My friend Anne, participated in this tag on her blog and I thought I'd play too. I'm not going to tag anyone, either, but the questions are interesting, so if you'd like, feel free to use them for inspiration for your own blog.
What was school like when you were little?
I remember feeling like school was free and easy, fun and interesting. I had teachers who challenged me, who believed in me (that is, after my Kindergarten teacher who, along with the school principle, began the process of having me institutionalized. Amazingly, my mother picked up my cause and went to bat for me. Needless to say, I was never sent to an institution). But after that, I liked the teachers and remember being treated well and having a lot of fun with my friends at recess. I still vividly remember certain school lessons from grade 4 and 5, they had that much impact on me.
What was a memorable experience from your childhood? How did you feel about it?
When I was fifteen, my mom rented a camp spot in Grand Bend, a popular vacation spot southern Ontario, Canada, about an hour from our home in London. There was a beach, a lake that stretched so far that it looked like the ocean—you couldn’t see any shore at all. Grand Bend also had a quaint little beach town, Canada’s version of a small California town, I think. Little shops sold beach gear and clothing, boutiques sold Indian arts and crafts from local reservations. And teenagers roamed the streets like packs of dogs. It was awesome.
For my birthday, she took me there and we had a party at our campsite. We went there every weekend for the whole summer and didn’t have to set up and take down our tent trailer every time. We just jumped into our car on Friday after mom got off work and headed out of town.
We drove a carmel colored Ford Cordoba with general Corinthian leather (thank you Manuel Esteban). It featured a high-tech 8-track stereo, which my mom had a large collection for. We listened to “Rockin’ Robin” and “Hang Down Your Head, Tom Brody,” with the volume up loud.
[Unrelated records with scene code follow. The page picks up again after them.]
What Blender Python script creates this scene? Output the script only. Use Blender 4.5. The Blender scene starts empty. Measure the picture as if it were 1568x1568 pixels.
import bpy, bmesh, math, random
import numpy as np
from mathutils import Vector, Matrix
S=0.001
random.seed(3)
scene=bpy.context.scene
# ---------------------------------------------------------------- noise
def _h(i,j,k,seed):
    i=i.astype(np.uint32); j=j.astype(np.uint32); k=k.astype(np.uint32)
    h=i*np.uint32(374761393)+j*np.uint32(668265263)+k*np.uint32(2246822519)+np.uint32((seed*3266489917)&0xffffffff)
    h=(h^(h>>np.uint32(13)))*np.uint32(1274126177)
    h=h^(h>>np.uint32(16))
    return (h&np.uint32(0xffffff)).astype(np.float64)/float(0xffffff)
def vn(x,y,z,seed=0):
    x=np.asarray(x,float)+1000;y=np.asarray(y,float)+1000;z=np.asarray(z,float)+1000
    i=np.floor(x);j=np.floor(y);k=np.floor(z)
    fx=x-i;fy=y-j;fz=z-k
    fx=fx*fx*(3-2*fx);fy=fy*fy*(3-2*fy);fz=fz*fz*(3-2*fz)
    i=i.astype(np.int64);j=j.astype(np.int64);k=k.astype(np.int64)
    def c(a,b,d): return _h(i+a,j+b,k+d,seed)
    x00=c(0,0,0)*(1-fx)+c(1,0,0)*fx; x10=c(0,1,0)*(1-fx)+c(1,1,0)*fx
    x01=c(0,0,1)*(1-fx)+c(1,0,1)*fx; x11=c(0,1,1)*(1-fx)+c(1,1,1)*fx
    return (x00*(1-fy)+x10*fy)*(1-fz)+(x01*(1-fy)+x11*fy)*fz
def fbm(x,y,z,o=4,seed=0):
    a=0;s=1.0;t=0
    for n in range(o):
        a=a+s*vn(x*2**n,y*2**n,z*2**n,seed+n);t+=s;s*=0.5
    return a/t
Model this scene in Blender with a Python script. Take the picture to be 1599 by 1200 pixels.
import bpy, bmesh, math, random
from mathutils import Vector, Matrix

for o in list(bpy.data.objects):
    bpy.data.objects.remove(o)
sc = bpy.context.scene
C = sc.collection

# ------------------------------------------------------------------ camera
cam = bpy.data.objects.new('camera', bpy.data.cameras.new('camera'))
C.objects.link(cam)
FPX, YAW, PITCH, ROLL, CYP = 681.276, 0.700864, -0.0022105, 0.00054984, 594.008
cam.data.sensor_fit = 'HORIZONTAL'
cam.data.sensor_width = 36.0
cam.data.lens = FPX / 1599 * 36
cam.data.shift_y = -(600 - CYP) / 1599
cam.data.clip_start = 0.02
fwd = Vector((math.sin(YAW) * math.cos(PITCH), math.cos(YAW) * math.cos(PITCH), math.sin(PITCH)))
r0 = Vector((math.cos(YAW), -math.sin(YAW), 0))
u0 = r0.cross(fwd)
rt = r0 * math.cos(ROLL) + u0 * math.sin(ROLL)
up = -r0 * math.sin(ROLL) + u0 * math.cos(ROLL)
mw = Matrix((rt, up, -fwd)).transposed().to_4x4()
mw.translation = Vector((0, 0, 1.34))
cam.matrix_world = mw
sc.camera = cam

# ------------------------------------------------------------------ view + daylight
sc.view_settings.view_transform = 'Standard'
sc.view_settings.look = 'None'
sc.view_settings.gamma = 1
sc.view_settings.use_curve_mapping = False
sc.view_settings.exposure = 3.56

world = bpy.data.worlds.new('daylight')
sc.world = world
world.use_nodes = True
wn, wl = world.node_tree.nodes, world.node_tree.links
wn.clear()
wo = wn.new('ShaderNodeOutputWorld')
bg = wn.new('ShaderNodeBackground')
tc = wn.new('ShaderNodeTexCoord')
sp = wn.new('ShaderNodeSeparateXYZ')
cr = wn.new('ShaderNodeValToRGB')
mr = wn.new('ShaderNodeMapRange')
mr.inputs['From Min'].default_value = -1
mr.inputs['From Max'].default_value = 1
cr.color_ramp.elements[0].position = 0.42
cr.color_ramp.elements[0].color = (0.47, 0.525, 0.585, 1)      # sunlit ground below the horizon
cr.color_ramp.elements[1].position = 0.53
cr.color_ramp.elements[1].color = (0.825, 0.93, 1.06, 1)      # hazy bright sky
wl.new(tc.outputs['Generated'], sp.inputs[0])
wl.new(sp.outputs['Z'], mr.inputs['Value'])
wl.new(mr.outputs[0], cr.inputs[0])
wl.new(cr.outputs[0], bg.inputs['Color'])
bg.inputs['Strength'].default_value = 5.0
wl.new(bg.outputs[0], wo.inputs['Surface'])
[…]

I remember sticking my head out the window and bobbing up and down as my mom and sang along as loud as we could.
Those memories, melded into one, have become my single-most favorite memory of my childhood, and conversely, memory of my mother. That was the moment, that we were truly happy, truly free.
This is difficult for me to answer as I haven’t lived in the communities of my childhood since I was nineteen years old. I no longer even live in the same country.
But I suppose some generalities will be the same: Like the freedom we (those of us in our middle years) had as children to roam far and wide in our towns. I lived in a ‘sleeper community’ of Toronto, and then in the major city of London. In both places I was free to ride my bike as far and as wide as I had the energy to go. I rarely went with friends, favoring instead wandering adventures on my own.
It makes me sad to think that I believe my generation was truly the last to have such freedom. Even as a teenager I was aware that times had changed. I turned my color up to hide my face from the view of the older man sitting on the bench at the bus stop. I steered away from strangers on the bus, preferring to sit by myself. Even then, there were the beginnings of whisperings that strangers were not safe, that children were not safe. Still, they were secrets, not generally accepted. We still tried to live in the worlds of our childhood.
Unfortunately that world has completely gone now, those secrets are common knowledge and we can no longer pretend that our children are safe. Sadly, I think this change has overtaken all towns and cities, the world over.
I wonder if we’ll ever get that innocence back. I think, probably not.